SHORT TASK:
Each line from the top of the listing through the one holding "sc.camera = cam" should be restated word for word, with nothing added and no pictures.

DATA PROVIDED:
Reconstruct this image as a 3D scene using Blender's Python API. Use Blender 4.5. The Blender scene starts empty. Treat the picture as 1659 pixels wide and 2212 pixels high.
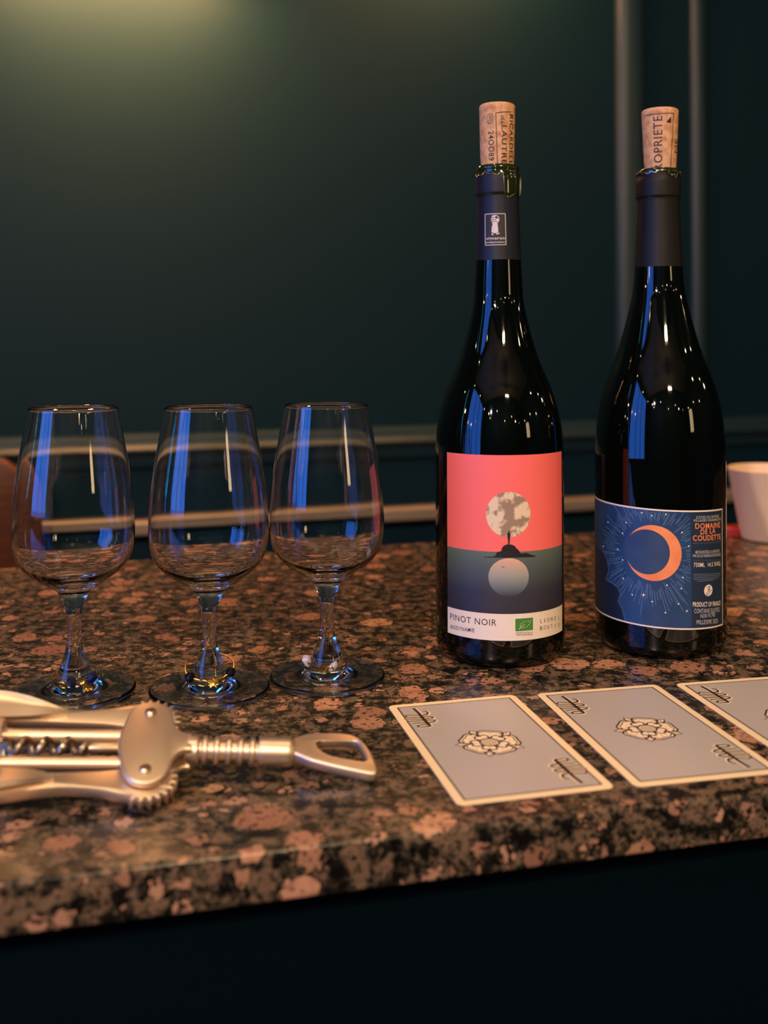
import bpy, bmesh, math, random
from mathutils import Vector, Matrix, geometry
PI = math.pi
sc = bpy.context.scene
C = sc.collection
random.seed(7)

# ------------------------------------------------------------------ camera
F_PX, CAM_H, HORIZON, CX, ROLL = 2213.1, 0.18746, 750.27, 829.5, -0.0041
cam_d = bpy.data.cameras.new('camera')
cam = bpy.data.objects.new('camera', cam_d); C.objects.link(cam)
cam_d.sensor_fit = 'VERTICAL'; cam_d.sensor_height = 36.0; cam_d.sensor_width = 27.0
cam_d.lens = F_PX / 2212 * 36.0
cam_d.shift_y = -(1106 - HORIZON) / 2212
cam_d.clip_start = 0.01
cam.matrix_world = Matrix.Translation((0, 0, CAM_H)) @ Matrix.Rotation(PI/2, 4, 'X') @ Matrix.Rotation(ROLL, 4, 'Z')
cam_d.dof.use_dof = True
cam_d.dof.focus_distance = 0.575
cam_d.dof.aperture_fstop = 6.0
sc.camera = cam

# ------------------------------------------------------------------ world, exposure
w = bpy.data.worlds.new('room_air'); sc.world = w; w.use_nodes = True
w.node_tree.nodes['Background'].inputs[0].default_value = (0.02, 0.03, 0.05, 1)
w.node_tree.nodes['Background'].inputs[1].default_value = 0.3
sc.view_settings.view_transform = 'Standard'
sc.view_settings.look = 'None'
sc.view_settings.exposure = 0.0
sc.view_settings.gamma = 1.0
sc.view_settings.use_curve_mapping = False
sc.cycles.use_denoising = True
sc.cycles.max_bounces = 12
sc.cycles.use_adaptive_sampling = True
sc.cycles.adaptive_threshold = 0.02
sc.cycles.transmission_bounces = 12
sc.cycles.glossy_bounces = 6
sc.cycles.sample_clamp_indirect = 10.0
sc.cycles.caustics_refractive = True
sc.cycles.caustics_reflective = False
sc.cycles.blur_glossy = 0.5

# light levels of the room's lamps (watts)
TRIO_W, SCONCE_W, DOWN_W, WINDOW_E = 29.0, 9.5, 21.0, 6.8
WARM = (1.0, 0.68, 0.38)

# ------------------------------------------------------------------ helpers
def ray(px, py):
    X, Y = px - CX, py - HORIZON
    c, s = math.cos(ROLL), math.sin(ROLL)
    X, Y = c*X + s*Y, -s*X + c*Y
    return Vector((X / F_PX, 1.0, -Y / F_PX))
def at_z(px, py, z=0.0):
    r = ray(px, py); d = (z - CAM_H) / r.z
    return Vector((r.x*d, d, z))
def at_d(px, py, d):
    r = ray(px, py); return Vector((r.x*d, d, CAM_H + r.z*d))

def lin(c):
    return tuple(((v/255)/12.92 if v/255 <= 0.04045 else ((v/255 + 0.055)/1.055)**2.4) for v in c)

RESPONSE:
Reconstruct this image as a 3D scene using Blender's Python API. Use Blender 4.5. The Blender scene starts empty. Treat the picture as 1659 pixels wide and 2212 pixels high.
import bpy, bmesh, math, random
from mathutils import Vector, Matrix, geometry
PI = math.pi
sc = bpy.context.scene
C = sc.collection
random.seed(7)

# ------------------------------------------------------------------ camera
F_PX, CAM_H, HORIZON, CX, ROLL = 2213.1, 0.18746, 750.27, 829.5, -0.0041
cam_d = bpy.data.cameras.new('camera')
cam = bpy.data.objects.new('camera', cam_d); C.objects.link(cam)
cam_d.sensor_fit = 'VERTICAL'; cam_d.sensor_height = 36.0; cam_d.sensor_width = 27.0
cam_d.lens = F_PX / 2212 * 36.0
cam_d.shift_y = -(1106 - HORIZON) / 2212
cam_d.clip_start = 0.01
cam.matrix_world = Matrix.Translation((0, 0, CAM_H)) @ Matrix.Rotation(PI/2, 4, 'X') @ Matrix.Rotation(ROLL, 4, 'Z')
cam_d.dof.use_dof = True
cam_d.dof.focus_distance = 0.575
cam_d.dof.aperture_fstop = 6.0
sc.camera = cam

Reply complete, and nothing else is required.